- **GOAL OF THE EXERCISE**: Please repeat, exactly and with nothing added, the lines running from the line that contains "Recreate this scene" to the line that contains "R = math.radians", both lines included.

## begin

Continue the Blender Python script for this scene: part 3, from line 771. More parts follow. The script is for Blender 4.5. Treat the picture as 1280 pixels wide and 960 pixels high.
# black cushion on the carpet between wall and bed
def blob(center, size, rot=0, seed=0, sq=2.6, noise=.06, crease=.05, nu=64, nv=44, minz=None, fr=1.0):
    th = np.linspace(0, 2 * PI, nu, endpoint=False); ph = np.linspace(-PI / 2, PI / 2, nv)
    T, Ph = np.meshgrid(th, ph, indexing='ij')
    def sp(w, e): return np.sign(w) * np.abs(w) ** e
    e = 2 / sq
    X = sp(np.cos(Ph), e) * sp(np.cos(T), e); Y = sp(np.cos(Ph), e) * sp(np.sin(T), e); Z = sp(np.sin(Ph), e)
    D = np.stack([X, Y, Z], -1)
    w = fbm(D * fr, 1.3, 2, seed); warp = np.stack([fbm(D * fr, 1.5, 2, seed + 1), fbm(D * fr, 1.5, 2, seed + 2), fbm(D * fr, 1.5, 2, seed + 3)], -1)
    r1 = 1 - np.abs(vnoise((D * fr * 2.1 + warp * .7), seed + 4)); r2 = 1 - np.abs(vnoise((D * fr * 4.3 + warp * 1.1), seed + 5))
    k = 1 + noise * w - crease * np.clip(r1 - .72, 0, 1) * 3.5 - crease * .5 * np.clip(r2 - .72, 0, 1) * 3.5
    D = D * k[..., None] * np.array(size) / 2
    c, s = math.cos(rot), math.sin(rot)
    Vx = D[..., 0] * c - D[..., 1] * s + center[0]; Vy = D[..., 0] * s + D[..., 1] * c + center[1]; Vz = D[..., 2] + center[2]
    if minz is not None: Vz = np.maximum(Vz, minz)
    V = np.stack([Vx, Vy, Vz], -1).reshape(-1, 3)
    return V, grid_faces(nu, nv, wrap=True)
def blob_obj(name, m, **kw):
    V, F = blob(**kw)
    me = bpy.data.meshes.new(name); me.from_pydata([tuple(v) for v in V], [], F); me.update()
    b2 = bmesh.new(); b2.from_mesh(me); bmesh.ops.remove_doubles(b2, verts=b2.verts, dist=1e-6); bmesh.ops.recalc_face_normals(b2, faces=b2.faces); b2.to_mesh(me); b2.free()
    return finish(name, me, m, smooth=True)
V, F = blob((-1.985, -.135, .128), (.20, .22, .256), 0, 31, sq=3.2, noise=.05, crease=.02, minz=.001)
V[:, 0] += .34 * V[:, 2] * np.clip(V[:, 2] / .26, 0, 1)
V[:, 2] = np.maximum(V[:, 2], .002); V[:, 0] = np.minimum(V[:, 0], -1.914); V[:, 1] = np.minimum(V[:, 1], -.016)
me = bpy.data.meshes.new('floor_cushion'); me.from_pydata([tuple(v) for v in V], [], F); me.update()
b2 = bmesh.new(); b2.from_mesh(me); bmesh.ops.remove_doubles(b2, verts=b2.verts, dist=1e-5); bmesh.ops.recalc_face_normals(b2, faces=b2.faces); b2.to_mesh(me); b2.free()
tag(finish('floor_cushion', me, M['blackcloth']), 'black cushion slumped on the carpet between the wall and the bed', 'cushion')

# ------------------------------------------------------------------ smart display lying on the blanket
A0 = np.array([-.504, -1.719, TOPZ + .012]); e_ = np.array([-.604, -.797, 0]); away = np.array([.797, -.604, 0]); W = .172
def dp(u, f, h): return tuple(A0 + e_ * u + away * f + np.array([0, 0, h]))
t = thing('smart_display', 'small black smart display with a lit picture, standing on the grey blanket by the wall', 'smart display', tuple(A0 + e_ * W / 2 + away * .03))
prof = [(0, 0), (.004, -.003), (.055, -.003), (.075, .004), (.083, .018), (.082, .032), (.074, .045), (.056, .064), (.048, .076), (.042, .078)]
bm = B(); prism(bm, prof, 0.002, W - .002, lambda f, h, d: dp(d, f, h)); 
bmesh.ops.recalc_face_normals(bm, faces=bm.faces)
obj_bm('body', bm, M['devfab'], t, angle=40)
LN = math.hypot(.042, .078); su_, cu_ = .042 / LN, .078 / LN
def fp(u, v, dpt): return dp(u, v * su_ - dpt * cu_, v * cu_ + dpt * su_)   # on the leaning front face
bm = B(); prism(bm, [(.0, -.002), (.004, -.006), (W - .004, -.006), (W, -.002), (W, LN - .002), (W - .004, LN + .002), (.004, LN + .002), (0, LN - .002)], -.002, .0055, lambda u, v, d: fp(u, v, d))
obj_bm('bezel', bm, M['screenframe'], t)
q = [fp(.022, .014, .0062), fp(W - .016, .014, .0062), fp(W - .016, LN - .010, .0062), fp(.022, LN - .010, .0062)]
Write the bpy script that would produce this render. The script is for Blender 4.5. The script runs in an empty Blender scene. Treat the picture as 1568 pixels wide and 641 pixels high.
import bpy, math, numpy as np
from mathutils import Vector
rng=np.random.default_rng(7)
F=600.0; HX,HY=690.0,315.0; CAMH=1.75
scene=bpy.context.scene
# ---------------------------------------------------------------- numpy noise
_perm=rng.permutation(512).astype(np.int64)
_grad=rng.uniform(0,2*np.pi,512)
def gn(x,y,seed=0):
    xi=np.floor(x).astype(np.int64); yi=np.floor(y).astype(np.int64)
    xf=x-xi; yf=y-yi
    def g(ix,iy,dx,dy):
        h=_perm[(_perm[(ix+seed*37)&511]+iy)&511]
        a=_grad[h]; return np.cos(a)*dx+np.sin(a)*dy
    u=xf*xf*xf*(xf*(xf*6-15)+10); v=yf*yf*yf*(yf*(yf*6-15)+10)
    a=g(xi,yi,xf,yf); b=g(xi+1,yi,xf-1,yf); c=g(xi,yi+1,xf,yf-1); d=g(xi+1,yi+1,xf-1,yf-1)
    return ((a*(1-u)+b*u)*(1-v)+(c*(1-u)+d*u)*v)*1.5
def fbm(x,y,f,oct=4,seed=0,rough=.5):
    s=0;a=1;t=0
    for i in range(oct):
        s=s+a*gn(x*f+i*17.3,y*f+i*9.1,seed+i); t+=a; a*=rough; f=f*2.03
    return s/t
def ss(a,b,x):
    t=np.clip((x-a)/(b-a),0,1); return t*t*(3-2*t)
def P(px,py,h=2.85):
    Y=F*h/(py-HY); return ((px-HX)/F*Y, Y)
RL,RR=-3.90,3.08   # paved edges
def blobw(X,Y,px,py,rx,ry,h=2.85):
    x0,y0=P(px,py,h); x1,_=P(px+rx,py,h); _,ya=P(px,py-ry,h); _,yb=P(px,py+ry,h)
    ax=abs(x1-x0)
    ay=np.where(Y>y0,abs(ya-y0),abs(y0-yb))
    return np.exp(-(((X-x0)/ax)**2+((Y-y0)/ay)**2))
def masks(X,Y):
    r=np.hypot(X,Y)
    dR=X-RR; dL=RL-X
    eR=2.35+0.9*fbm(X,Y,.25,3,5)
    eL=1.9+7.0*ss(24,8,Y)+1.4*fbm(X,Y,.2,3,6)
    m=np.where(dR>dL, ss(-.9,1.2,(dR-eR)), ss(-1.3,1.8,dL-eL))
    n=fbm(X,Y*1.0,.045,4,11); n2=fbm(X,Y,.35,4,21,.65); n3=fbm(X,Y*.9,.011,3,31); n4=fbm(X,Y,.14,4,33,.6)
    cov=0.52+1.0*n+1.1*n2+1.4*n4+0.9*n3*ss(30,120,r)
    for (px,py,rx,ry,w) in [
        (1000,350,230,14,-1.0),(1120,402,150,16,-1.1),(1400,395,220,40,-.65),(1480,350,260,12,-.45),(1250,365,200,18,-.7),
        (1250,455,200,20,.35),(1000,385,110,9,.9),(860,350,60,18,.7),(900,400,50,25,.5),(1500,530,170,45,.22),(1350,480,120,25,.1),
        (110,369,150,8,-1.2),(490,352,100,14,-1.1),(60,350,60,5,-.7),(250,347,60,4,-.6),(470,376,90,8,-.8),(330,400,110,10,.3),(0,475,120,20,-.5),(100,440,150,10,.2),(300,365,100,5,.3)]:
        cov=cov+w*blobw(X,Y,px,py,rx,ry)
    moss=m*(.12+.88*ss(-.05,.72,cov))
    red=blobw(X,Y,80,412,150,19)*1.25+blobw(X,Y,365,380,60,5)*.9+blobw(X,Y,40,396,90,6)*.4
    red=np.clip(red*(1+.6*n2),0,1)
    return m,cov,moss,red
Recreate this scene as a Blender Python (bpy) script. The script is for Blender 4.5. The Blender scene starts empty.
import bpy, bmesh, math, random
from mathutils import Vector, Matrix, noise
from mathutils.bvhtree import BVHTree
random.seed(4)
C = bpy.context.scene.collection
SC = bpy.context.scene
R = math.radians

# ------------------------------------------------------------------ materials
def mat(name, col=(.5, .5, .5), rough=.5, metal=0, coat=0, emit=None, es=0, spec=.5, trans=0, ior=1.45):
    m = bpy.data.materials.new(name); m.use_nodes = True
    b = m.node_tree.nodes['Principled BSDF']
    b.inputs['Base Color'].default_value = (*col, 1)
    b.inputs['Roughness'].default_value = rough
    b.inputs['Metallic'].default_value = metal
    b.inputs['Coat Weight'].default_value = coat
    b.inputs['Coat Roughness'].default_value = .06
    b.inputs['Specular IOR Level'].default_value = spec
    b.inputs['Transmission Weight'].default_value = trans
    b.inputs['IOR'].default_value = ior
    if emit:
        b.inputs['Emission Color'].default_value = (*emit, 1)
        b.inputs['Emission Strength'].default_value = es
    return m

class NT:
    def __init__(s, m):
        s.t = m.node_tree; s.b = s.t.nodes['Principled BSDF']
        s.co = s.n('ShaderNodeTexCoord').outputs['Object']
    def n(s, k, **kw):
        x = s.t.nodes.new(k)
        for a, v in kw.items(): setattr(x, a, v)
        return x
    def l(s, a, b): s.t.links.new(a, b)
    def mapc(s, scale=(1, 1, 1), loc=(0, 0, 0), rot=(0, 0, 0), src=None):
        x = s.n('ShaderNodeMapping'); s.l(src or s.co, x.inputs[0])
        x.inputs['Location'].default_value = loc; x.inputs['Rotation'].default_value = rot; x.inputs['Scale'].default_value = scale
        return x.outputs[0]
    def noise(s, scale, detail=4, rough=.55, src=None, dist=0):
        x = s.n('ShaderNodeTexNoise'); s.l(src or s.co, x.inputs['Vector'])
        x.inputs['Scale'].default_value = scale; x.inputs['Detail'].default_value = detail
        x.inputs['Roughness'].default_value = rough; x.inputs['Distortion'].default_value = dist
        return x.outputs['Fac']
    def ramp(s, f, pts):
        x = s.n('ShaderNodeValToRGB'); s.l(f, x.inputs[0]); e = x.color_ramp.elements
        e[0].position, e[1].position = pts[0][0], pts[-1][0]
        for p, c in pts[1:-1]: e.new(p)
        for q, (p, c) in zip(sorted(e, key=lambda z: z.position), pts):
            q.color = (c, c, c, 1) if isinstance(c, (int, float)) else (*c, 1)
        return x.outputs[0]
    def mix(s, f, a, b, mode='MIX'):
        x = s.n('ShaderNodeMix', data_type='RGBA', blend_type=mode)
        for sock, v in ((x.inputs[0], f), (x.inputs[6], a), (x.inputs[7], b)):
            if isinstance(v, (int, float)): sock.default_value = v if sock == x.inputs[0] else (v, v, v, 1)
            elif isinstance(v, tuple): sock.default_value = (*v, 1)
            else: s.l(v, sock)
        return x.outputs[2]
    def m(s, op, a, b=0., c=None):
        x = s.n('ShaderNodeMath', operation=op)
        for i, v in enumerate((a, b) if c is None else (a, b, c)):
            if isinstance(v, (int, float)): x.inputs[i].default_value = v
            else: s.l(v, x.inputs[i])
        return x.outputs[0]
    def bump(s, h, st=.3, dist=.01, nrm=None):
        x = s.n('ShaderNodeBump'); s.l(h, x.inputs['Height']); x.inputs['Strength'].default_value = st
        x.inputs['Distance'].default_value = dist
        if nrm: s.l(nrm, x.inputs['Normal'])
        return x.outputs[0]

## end

- **SOLUTION TO THIS TASK**:
Recreate this scene as a Blender Python (bpy) script. The script is for Blender 4.5. The Blender scene starts empty.
import bpy, bmesh, math, random
from mathutils import Vector, Matrix, noise
from mathutils.bvhtree import BVHTree
random.seed(4)
C = bpy.context.scene.collection
SC = bpy.context.scene
R = math.radians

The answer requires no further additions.